_Supplied material_:
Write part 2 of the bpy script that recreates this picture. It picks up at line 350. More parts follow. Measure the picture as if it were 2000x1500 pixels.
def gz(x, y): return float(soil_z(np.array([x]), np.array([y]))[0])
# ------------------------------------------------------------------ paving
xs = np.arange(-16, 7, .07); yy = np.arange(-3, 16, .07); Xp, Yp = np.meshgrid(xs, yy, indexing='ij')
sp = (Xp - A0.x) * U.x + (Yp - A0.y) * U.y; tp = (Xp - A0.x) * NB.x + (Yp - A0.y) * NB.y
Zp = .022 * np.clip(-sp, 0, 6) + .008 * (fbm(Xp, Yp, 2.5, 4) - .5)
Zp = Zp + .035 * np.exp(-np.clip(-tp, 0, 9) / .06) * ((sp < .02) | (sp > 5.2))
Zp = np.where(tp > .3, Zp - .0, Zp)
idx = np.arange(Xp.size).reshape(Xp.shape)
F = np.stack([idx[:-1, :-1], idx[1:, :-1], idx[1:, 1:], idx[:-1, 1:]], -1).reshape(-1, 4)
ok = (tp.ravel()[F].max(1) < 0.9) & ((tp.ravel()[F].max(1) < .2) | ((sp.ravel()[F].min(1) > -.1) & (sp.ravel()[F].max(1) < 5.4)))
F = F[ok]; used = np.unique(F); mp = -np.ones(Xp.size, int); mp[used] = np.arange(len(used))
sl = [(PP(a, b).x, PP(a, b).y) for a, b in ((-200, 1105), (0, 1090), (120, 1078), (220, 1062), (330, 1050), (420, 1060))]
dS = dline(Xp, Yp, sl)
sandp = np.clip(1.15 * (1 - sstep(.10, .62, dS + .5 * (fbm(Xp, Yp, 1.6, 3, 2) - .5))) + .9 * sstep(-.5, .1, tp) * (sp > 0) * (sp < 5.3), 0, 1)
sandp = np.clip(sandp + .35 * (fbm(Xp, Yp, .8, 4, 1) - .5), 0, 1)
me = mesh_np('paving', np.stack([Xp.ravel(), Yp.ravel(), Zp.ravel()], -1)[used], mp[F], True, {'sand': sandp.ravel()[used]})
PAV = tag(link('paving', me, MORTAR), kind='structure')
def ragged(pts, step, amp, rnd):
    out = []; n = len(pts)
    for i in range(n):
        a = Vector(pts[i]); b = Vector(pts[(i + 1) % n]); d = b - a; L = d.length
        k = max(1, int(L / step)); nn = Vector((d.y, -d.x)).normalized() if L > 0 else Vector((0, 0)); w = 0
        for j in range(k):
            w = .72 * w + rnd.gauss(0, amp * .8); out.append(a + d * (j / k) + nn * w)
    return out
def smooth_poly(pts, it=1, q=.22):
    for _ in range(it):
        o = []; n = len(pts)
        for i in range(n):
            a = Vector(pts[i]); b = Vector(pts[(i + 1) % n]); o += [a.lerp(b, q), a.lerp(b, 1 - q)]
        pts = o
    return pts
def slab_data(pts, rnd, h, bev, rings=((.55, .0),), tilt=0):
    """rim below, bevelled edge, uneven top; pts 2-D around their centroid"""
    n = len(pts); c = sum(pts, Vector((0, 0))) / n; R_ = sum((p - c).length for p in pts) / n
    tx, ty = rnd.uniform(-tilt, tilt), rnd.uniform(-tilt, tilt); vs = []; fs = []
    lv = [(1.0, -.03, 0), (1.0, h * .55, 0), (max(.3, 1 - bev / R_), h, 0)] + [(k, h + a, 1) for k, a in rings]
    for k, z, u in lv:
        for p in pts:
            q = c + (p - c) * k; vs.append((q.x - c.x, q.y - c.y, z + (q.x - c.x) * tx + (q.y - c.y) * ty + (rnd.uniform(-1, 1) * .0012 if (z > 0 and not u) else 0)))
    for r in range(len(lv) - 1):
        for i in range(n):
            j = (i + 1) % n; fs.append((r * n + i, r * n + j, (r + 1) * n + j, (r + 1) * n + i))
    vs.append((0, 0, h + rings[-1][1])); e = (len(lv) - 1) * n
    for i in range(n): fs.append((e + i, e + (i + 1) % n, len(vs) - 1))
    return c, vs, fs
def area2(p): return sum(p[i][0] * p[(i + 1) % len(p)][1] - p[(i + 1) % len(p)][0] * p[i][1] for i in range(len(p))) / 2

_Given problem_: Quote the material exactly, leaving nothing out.

_Expected answer_:
Write part 2 of the bpy script that recreates this picture. It picks up at line 350. More parts follow. Measure the picture as if it were 2000x1500 pixels.
def gz(x, y): return float(soil_z(np.array([x]), np.array([y]))[0])
# ------------------------------------------------------------------ paving
xs = np.arange(-16, 7, .07); yy = np.arange(-3, 16, .07); Xp, Yp = np.meshgrid(xs, yy, indexing='ij')
sp = (Xp - A0.x) * U.x + (Yp - A0.y) * U.y; tp = (Xp - A0.x) * NB.x + (Yp - A0.y) * NB.y
Zp = .022 * np.clip(-sp, 0, 6) + .008 * (fbm(Xp, Yp, 2.5, 4) - .5)
Zp = Zp + .035 * np.exp(-np.clip(-tp, 0, 9) / .06) * ((sp < .02) | (sp > 5.2))
Zp = np.where(tp > .3, Zp - .0, Zp)
idx = np.arange(Xp.size).reshape(Xp.shape)
F = np.stack([idx[:-1, :-1], idx[1:, :-1], idx[1:, 1:], idx[:-1, 1:]], -1).reshape(-1, 4)
ok = (tp.ravel()[F].max(1) < 0.9) & ((tp.ravel()[F].max(1) < .2) | ((sp.ravel()[F].min(1) > -.1) & (sp.ravel()[F].max(1) < 5.4)))
F = F[ok]; used = np.unique(F); mp = -np.ones(Xp.size, int); mp[used] = np.arange(len(used))
sl = [(PP(a, b).x, PP(a, b).y) for a, b in ((-200, 1105), (0, 1090), (120, 1078), (220, 1062), (330, 1050), (420, 1060))]
dS = dline(Xp, Yp, sl)
sandp = np.clip(1.15 * (1 - sstep(.10, .62, dS + .5 * (fbm(Xp, Yp, 1.6, 3, 2) - .5))) + .9 * sstep(-.5, .1, tp) * (sp > 0) * (sp < 5.3), 0, 1)
sandp = np.clip(sandp + .35 * (fbm(Xp, Yp, .8, 4, 1) - .5), 0, 1)
me = mesh_np('paving', np.stack([Xp.ravel(), Yp.ravel(), Zp.ravel()], -1)[used], mp[F], True, {'sand': sandp.ravel()[used]})
PAV = tag(link('paving', me, MORTAR), kind='structure')
def ragged(pts, step, amp, rnd):
    out = []; n = len(pts)
    for i in range(n):
        a = Vector(pts[i]); b = Vector(pts[(i + 1) % n]); d = b - a; L = d.length
        k = max(1, int(L / step)); nn = Vector((d.y, -d.x)).normalized() if L > 0 else Vector((0, 0)); w = 0
        for j in range(k):
            w = .72 * w + rnd.gauss(0, amp * .8); out.append(a + d * (j / k) + nn * w)
    return out
def smooth_poly(pts, it=1, q=.22):
    for _ in range(it):
        o = []; n = len(pts)
        for i in range(n):
            a = Vector(pts[i]); b = Vector(pts[(i + 1) % n]); o += [a.lerp(b, q), a.lerp(b, 1 - q)]
        pts = o
    return pts
def slab_data(pts, rnd, h, bev, rings=((.55, .0),), tilt=0):
    """rim below, bevelled edge, uneven top; pts 2-D around their centroid"""
    n = len(pts); c = sum(pts, Vector((0, 0))) / n; R_ = sum((p - c).length for p in pts) / n
    tx, ty = rnd.uniform(-tilt, tilt), rnd.uniform(-tilt, tilt); vs = []; fs = []
    lv = [(1.0, -.03, 0), (1.0, h * .55, 0), (max(.3, 1 - bev / R_), h, 0)] + [(k, h + a, 1) for k, a in rings]
    for k, z, u in lv:
        for p in pts:
            q = c + (p - c) * k; vs.append((q.x - c.x, q.y - c.y, z + (q.x - c.x) * tx + (q.y - c.y) * ty + (rnd.uniform(-1, 1) * .0012 if (z > 0 and not u) else 0)))
    for r in range(len(lv) - 1):
        for i in range(n):
            j = (i + 1) % n; fs.append((r * n + i, r * n + j, (r + 1) * n + j, (r + 1) * n + i))
    vs.append((0, 0, h + rings[-1][1])); e = (len(lv) - 1) * n
    for i in range(n): fs.append((e + i, e + (i + 1) % n, len(vs) - 1))
    return c, vs, fs
def area2(p): return sum(p[i][0] * p[(i + 1) % len(p)][1] - p[(i + 1) % len(p)][0] * p[i][1] for i in range(len(p))) / 2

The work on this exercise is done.